Определенная деятельность, поддающаяся обоснованию, а потому может оправдать себя, высказывающая то, что она делает, и выводящая из этого высказывания целесообразные требования для других, - принуждена обходиться постижимыми частными моментами в мире, которые можно мыслить как подчиняющиеся всеобщим правилам. Мы имеем дело с партикулярным; мы зависим от вещей, на которые мы каким-либо образом можем рассчитывать,-пусть даже только как на нечто нам неподвластное.
Если подобная целерациональная деятельность отчасти преодолевает сопротивление, то непреодолимая основа сопротивления раскрывает нам, - если мы всеми силами избираем эту возможность деятельности, и только тогда, - пограничную ситуацию.

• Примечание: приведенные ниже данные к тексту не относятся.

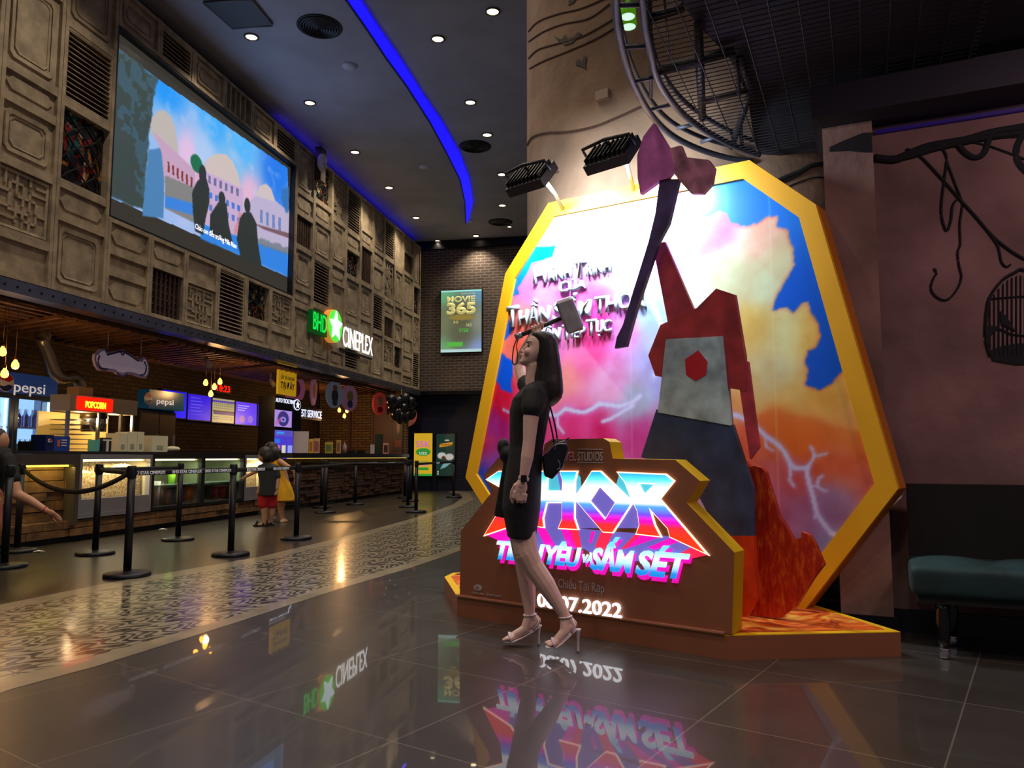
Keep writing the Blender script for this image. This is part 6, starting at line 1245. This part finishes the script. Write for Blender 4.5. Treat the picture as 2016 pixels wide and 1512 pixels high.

Проходя через идеи свободы как отсутствия сопротивления и как совершенного согласия, не отказываясь от этих идей, но понижая их и обращая их в путь, возможная экзистенция возвышается в то мгновение, когда мы свободно принимаем на себя это определенное, случайное, могущее-быть-также-иным, как принадлежащее к составу Я, или где мы отвергаем возможность принять на себя эту действительность ввиду опасности вечного оскорбления нашей собственной сущности в этой вине. Из безличной коммуникации в духе, в которой историчное сознание принимается только как возможность, возвышается, используя эту коммуникацию как среду для себя, более глубокая коммуникация личных экзистенций в сознании ситуации. Непонятное становится откровением историчности в ситуации моего существования. Свобода экзистенции, как объемлющая свобода остается - никакой правильностью и никакой идеей в достаточной мере не обосновываемым - выбором, в котором я принимаю или отвергаю определенность своего существования как свою собственную определенность.